W połowie marca Prokuratura Rejonowa Warszawa Śródmieście-Północ skierowała do Sądu Okręgowego w Warszawie akt oskarżenia przeciwko Jakubowi Ż. Oskarżonemu zarzucono popełnienie czynu polegającego na publicznym znieważeniu 7 listopada ub.r. na profilu w serwisie społecznościowym Prezydenta RP, poprzez użycie wobec niego określenia powszechnie uznanego za obraźliwe.
- przekazała rzeczniczka prasowa Prokuratury Okręgowej w Warszawie prok. Aleksandra Skrzyniarz.
Chodziło o komentarz do wpisu Andrzeja Dudy po wyborach prezydenckich w USA.
„Gratulacje dla Joe Bidena za udaną kampanię prezydencką; w oczekiwaniu na nominację Kolegium Elektorów Polska jest zdeterminowana, by utrzymać wysoki poziom i jakość partnerstwa strategicznego z USA”.
- napisał wtedy prezydent Duda.
„(...) nigdy nie słyszałem, aby w amerykańskim procesie wyborczym było coś takiego, jak „nominacja przez Kolegium Elektorskie”. Biden wygrał wybory. Zdobył 290 pewnych głosów elektorskich, ostatecznie, po ponownym przeliczeniu głosów w Georgii, zdobędzie ich zapewne 306, by wygrać, potrzebował 270. Prezydenta-elekta w USA +obwieszczają+ agencje prasowe, nie ma żadnego federalnego, centralnego ciała ani urzędu, w którego gestii leży owo obwieszczenie. Wszystko co następuje od dzisiaj - doliczenie reszty głosów, głosowania elektorskie - to czysta formalność. Joe Biden jest 46 prezydentem USA. Andrzej Duda jest debilem”.
- brzmiał cytowany w mediach wpis, który jest przedmiotem tej sprawy.
Prok. Skrzyniarz zaznaczyła zaś, że śledztwo w tej sprawie rozpoczęło się po zawiadomieniu osoby prywatnej.
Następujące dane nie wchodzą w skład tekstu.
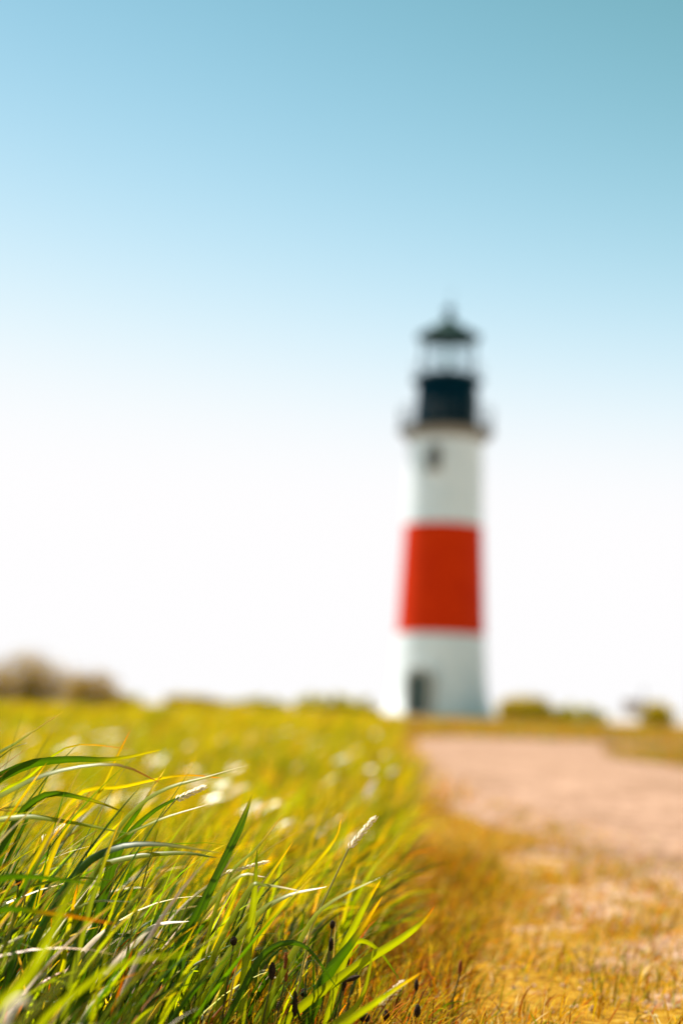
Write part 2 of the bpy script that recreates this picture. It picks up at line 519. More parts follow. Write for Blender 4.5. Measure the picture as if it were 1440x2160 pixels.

Przesłuchany w charakterze podejrzanego nie przyznał się do popełnienia zarzucanego mu czynu, złożył wyjaśnienia. Wskazał, że wypowiedź stanowiła krytyczną ocenę działań prezydenta. W ocenie prokuratury użyte przez podejrzanego określenie jest obraźliwe. Niedopuszczalne jest uznanie użytego słowa za merytoryczną krytykę, akceptowalną w ramach konstytucyjnej wolności wypowiedzi
- dodała prokurator.
Zgodnie z Kodeksem karnym, "kto publicznie znieważa Prezydenta RP, podlega karze pozbawienia wolności do lat 3".
Oskarżony pisarz odniósł się w poniedziałek na swym profilu do informacji z prokuratury.
„Nie zamierzam zachowywać się jak warszawska prokuratura i ustosunkowywać się teraz do tego, czy zarzuty są słuszne, czy nie. To sprawa między mną a moim adwokatem. O tym, czy przyznaję się do winy, czy nie, dowie się najpierw sąd, a dopiero potem media, i te zwykłe, i te społecznościowe”.
- napisał.
Dodał także m.in., że podejrzewa, iż jest „pierwszym od bardzo dawna pisarzem w tym kraju, który stanie przed sądem za to, co napisał”.